## WHAT THE TASK REQUIRES
Can you set down, exactly as they appear below, the lines from the opening of the material through the one bearing "for o in list(bpy.data.objects): bpy.data.objects.remove(o)", minus the pictures?
__________
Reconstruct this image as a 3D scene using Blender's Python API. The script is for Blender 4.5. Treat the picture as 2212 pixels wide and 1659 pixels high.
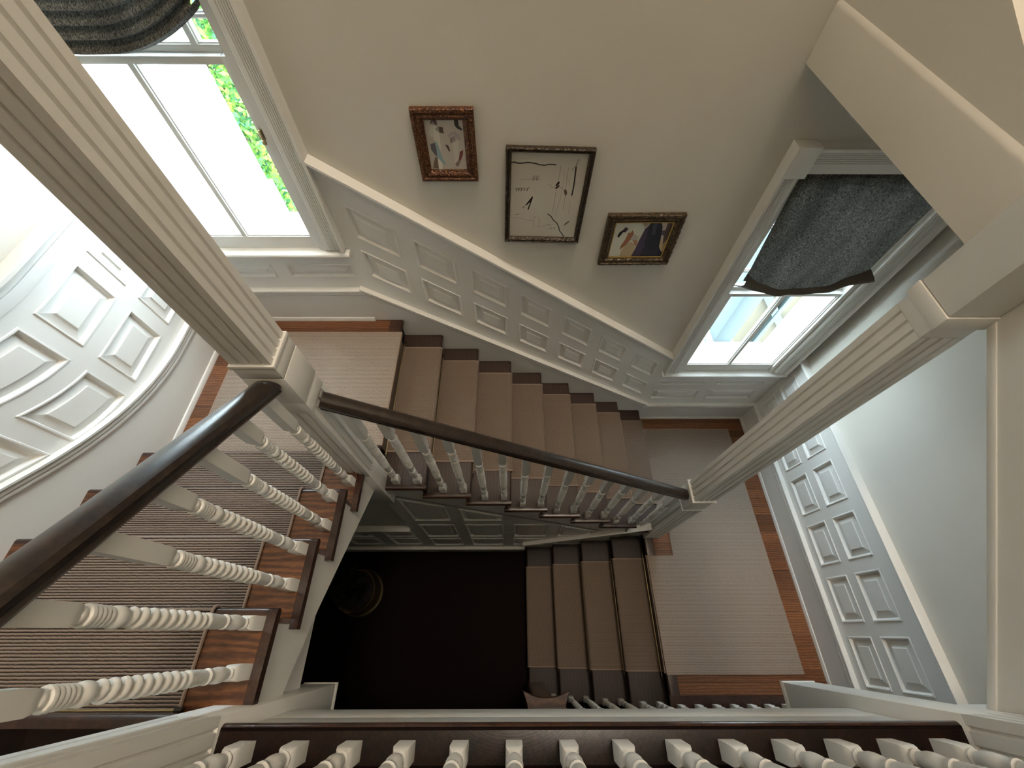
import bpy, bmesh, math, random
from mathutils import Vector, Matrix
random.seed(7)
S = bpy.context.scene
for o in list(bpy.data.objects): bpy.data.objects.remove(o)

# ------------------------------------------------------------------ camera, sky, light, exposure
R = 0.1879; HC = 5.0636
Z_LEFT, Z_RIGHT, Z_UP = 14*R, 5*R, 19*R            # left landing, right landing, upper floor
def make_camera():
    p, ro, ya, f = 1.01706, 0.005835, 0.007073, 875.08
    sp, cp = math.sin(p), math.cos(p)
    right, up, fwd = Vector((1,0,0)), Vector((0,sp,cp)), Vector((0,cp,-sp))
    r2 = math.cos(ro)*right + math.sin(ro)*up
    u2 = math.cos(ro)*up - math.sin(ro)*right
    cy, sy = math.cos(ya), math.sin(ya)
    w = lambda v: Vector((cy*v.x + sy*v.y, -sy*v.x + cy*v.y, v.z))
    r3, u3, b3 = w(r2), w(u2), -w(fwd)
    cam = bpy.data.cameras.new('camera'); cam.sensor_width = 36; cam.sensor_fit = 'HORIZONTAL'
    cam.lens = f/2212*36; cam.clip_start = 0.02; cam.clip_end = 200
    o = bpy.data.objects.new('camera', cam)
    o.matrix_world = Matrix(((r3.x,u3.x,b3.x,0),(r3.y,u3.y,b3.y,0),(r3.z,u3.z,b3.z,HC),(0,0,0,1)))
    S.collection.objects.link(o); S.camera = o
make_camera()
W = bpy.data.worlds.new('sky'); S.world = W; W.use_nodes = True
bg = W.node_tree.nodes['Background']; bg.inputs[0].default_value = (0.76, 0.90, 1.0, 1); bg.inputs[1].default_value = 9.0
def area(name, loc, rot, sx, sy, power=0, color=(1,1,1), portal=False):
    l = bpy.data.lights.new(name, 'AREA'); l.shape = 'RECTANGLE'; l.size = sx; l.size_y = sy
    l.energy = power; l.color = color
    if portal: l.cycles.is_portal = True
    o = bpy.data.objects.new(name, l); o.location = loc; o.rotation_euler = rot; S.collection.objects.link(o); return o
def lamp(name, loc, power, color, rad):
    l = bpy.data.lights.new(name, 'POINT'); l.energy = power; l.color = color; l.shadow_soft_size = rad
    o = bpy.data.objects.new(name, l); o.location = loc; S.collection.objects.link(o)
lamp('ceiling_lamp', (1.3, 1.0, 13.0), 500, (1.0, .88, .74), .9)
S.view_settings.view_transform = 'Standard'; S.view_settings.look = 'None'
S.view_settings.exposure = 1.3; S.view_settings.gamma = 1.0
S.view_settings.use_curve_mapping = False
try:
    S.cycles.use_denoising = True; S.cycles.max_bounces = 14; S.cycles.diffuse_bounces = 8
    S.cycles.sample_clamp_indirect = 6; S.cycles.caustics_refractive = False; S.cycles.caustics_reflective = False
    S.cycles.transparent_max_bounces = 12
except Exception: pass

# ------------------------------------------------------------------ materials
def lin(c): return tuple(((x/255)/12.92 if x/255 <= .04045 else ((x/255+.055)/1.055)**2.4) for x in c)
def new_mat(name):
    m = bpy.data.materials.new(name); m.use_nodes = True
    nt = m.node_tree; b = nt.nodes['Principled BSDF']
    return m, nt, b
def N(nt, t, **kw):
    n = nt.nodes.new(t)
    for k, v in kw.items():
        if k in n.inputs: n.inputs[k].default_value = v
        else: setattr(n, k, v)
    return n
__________
## RESULT
Reconstruct this image as a 3D scene using Blender's Python API. The script is for Blender 4.5. Treat the picture as 2212 pixels wide and 1659 pixels high.
import bpy, bmesh, math, random
from mathutils import Vector, Matrix
random.seed(7)
S = bpy.context.scene
for o in list(bpy.data.objects): bpy.data.objects.remove(o)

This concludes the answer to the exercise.